» **BRIEF**
Repeat the lines of the data that follow, please, starting at the first and stopping after the one with "COL = SC.collection".
START RECORDS FOR THIS EXERCISE
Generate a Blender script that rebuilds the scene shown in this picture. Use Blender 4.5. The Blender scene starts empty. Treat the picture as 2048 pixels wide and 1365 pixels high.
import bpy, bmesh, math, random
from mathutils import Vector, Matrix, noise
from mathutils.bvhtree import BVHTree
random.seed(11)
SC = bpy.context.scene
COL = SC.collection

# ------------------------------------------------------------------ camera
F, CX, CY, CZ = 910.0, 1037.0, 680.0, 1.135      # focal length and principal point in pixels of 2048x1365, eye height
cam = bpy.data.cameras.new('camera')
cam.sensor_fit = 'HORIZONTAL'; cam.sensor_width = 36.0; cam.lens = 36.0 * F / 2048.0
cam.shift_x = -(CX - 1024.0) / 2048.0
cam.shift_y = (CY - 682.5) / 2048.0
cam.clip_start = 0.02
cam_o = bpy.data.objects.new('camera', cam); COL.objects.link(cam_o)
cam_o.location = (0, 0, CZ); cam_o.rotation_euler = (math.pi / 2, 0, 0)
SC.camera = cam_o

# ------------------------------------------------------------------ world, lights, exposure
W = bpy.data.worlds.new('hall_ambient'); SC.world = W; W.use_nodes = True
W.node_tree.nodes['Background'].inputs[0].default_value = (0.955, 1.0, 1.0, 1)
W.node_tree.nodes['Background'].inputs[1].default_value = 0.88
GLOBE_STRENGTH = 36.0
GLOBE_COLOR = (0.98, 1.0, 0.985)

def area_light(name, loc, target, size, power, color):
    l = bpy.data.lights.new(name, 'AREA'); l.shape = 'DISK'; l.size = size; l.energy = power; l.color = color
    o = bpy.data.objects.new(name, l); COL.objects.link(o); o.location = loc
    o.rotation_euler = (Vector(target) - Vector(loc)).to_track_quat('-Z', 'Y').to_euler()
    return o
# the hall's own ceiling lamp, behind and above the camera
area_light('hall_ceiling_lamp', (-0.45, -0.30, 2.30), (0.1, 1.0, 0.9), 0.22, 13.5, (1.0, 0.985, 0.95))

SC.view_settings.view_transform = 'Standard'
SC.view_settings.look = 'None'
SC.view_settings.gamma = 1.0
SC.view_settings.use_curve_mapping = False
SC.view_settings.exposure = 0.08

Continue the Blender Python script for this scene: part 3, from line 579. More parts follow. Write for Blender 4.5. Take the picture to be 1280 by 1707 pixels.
END RECORDS FOR THIS EXERCISE
» **RESPONSE TO THE EXERCISE**
Generate a Blender script that rebuilds the scene shown in this picture. Use Blender 4.5. The Blender scene starts empty. Treat the picture as 2048 pixels wide and 1365 pixels high.
import bpy, bmesh, math, random
from mathutils import Vector, Matrix, noise
from mathutils.bvhtree import BVHTree
random.seed(11)
SC = bpy.context.scene
COL = SC.collection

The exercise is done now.